> **SOURCE DATA**:
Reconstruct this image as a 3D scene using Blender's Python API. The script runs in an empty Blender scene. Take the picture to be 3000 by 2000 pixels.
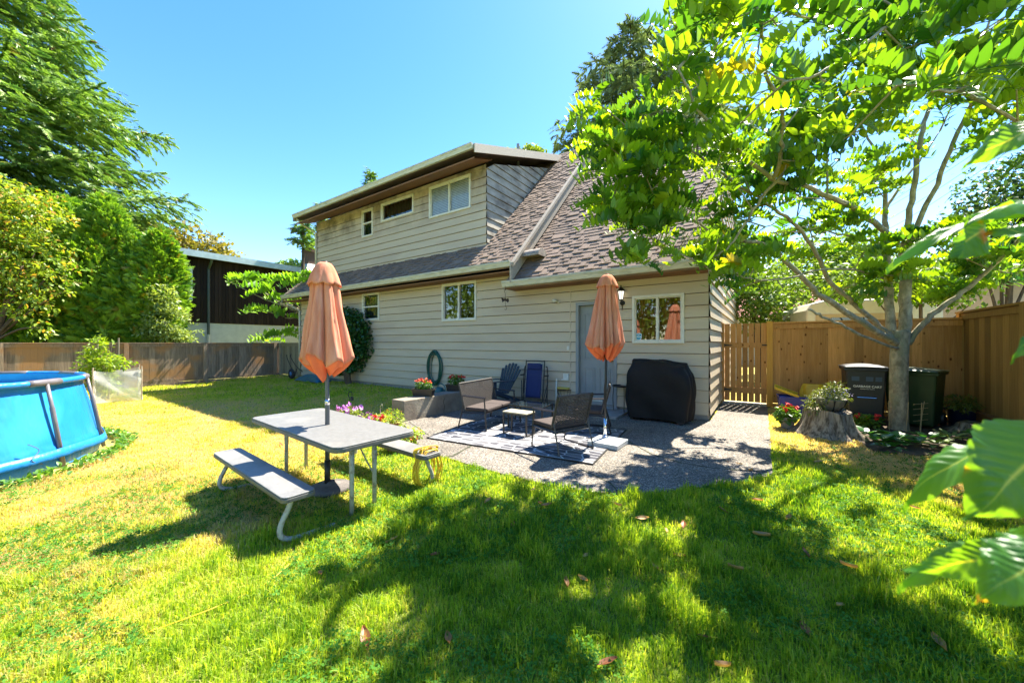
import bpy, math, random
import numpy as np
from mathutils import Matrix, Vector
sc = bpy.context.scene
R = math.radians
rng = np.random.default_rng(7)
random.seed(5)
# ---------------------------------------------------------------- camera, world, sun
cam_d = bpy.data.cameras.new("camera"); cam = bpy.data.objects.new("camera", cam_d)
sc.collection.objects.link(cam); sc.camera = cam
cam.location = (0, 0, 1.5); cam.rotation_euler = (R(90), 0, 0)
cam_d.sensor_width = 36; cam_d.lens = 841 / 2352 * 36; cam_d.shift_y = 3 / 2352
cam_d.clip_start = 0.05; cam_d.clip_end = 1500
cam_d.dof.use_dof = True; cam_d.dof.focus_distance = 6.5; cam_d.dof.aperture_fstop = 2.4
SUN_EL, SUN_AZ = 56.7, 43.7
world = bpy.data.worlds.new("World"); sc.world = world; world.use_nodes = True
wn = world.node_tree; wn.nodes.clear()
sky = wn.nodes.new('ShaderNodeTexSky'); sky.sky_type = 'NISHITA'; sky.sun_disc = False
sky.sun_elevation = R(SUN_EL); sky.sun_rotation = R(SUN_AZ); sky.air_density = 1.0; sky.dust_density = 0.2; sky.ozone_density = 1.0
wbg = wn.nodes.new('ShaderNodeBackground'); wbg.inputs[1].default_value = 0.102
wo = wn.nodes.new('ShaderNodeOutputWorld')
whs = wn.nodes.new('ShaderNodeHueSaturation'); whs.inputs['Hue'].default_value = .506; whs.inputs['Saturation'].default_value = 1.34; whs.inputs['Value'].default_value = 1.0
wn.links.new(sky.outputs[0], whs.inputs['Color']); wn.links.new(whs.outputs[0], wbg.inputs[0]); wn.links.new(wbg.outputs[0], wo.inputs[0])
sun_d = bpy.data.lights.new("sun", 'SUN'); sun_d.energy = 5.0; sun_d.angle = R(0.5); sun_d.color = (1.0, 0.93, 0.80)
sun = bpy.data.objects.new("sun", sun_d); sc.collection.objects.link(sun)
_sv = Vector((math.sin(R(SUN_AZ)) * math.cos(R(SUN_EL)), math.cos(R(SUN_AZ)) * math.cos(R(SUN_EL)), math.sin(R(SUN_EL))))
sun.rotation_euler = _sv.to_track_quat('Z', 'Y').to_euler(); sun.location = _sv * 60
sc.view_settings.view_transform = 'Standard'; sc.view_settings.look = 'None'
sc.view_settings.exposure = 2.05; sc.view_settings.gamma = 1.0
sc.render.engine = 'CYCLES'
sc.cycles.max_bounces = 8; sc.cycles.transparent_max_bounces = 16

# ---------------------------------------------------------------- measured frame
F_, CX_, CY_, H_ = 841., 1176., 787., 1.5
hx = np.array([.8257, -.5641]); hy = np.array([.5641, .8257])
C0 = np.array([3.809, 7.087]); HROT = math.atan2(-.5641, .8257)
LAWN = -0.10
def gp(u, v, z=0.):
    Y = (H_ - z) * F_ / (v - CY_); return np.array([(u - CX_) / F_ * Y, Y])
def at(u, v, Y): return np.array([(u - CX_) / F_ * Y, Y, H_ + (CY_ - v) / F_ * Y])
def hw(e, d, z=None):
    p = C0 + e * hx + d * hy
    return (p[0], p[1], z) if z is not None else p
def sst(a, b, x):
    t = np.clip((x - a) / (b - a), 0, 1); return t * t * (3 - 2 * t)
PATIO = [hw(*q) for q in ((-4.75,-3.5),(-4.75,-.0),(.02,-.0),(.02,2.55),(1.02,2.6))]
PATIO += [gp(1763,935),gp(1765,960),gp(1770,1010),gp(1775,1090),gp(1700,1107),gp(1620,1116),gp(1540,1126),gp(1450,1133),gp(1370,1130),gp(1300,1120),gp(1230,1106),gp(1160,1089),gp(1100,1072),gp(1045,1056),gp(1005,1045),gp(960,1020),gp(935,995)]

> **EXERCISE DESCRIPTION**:
Restate the whole listing above exactly, except for its images.

> **OUTPUT**:
Reconstruct this image as a 3D scene using Blender's Python API. The script runs in an empty Blender scene. Take the picture to be 3000 by 2000 pixels.
import bpy, math, random
import numpy as np
from mathutils import Matrix, Vector
sc = bpy.context.scene
R = math.radians
rng = np.random.default_rng(7)
random.seed(5)
# ---------------------------------------------------------------- camera, world, sun
cam_d = bpy.data.cameras.new("camera"); cam = bpy.data.objects.new("camera", cam_d)
sc.collection.objects.link(cam); sc.camera = cam
cam.location = (0, 0, 1.5); cam.rotation_euler = (R(90), 0, 0)
cam_d.sensor_width = 36; cam_d.lens = 841 / 2352 * 36; cam_d.shift_y = 3 / 2352
cam_d.clip_start = 0.05; cam_d.clip_end = 1500
cam_d.dof.use_dof = True; cam_d.dof.focus_distance = 6.5; cam_d.dof.aperture_fstop = 2.4
SUN_EL, SUN_AZ = 56.7, 43.7
world = bpy.data.worlds.new("World"); sc.world = world; world.use_nodes = True
wn = world.node_tree; wn.nodes.clear()
sky = wn.nodes.new('ShaderNodeTexSky'); sky.sky_type = 'NISHITA'; sky.sun_disc = False
sky.sun_elevation = R(SUN_EL); sky.sun_rotation = R(SUN_AZ); sky.air_density = 1.0; sky.dust_density = 0.2; sky.ozone_density = 1.0
wbg = wn.nodes.new('ShaderNodeBackground'); wbg.inputs[1].default_value = 0.102
wo = wn.nodes.new('ShaderNodeOutputWorld')
whs = wn.nodes.new('ShaderNodeHueSaturation'); whs.inputs['Hue'].default_value = .506; whs.inputs['Saturation'].default_value = 1.34; whs.inputs['Value'].default_value = 1.0
wn.links.new(sky.outputs[0], whs.inputs['Color']); wn.links.new(whs.outputs[0], wbg.inputs[0]); wn.links.new(wbg.outputs[0], wo.inputs[0])
sun_d = bpy.data.lights.new("sun", 'SUN'); sun_d.energy = 5.0; sun_d.angle = R(0.5); sun_d.color = (1.0, 0.93, 0.80)
sun = bpy.data.objects.new("sun", sun_d); sc.collection.objects.link(sun)
_sv = Vector((math.sin(R(SUN_AZ)) * math.cos(R(SUN_EL)), math.cos(R(SUN_AZ)) * math.cos(R(SUN_EL)), math.sin(R(SUN_EL))))
sun.rotation_euler = _sv.to_track_quat('Z', 'Y').to_euler(); sun.location = _sv * 60
sc.view_settings.view_transform = 'Standard'; sc.view_settings.look = 'None'
sc.view_settings.exposure = 2.05; sc.view_settings.gamma = 1.0
sc.render.engine = 'CYCLES'
sc.cycles.max_bounces = 8; sc.cycles.transparent_max_bounces = 16

# ---------------------------------------------------------------- measured frame
F_, CX_, CY_, H_ = 841., 1176., 787., 1.5
hx = np.array([.8257, -.5641]); hy = np.array([.5641, .8257])
C0 = np.array([3.809, 7.087]); HROT = math.atan2(-.5641, .8257)
LAWN = -0.10
def gp(u, v, z=0.):
    Y = (H_ - z) * F_ / (v - CY_); return np.array([(u - CX_) / F_ * Y, Y])
def at(u, v, Y): return np.array([(u - CX_) / F_ * Y, Y, H_ + (CY_ - v) / F_ * Y])
def hw(e, d, z=None):
    p = C0 + e * hx + d * hy
    return (p[0], p[1], z) if z is not None else p
def sst(a, b, x):
    t = np.clip((x - a) / (b - a), 0, 1); return t * t * (3 - 2 * t)
PATIO = [hw(*q) for q in ((-4.75,-3.5),(-4.75,-.0),(.02,-.0),(.02,2.55),(1.02,2.6))]
PATIO += [gp(1763,935),gp(1765,960),gp(1770,1010),gp(1775,1090),gp(1700,1107),gp(1620,1116),gp(1540,1126),gp(1450,1133),gp(1370,1130),gp(1300,1120),gp(1230,1106),gp(1160,1089),gp(1100,1072),gp(1045,1056),gp(1005,1045),gp(960,1020),gp(935,995)]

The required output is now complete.